The first N2Bv is then a special case of N2Bv_gen
In fact, if k is large enough, N2Bv_gen k a contains all digits of
a plus some zeros.
Lemma N2Bv_N2Bv_gen_above : forall (a:N)(k:nat),
N2Bv_gen (N.size_nat a + k) a = Vector.append (N2Bv a) (Bvect_false k).
Here comes now the second composition result.
accessing some precise bits.
Lemma Nbit0_Blow : forall n, forall (bv:Bvector (S n)),
N.odd (Bv2N _ bv) = Blow _ bv.
Notation Bnth := (@Vector.nth_order bool).
Lemma Bnth_Nbit : forall n (bv:Bvector n) p (H:p<n),
Bnth bv H = N.testbit_nat (Bv2N _ bv) p.
Lemma Nbit_Nsize : forall n p, N.size_nat n <= p -> N.testbit_nat n p = false.

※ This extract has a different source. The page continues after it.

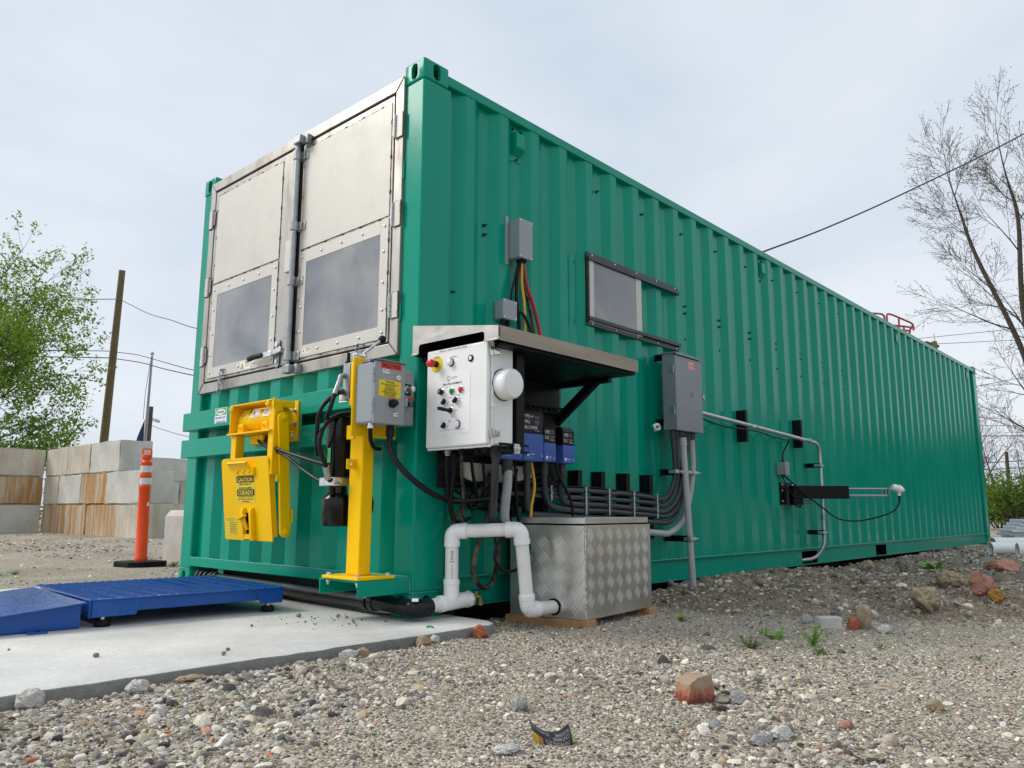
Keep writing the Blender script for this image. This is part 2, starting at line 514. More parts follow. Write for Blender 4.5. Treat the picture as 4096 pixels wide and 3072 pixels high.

Lemma Nbit_Bth: forall n p (H:p < N.size_nat n),
N.testbit_nat n p = Bnth (N2Bv n) H.
Binary bitwise operations are the same in the two worlds.
Lemma Nxor_BVxor : forall n (bv bv' : Bvector n),
Bv2N _ (BVxor _ bv bv') = N.lxor (Bv2N _ bv) (Bv2N _ bv').
Lemma Nand_BVand : forall n (bv bv' : Bvector n),
Bv2N _ (BVand _ bv bv') = N.land (Bv2N _ bv) (Bv2N _ bv').
Lemma N2Bv_sized_Nsize (n : N) :
N2Bv_sized (N.size_nat n) n = N2Bv n.
Lemma N2Bv_sized_Bv2N (n : nat) (v : Bvector n) :
N2Bv_sized n (Bv2N n v) = v.
Lemma N2Bv_N2Bv_sized_above (a : N) (k : nat) :
N2Bv_sized (N.size_nat a + k) a = N2Bv a ++ Bvect_false k.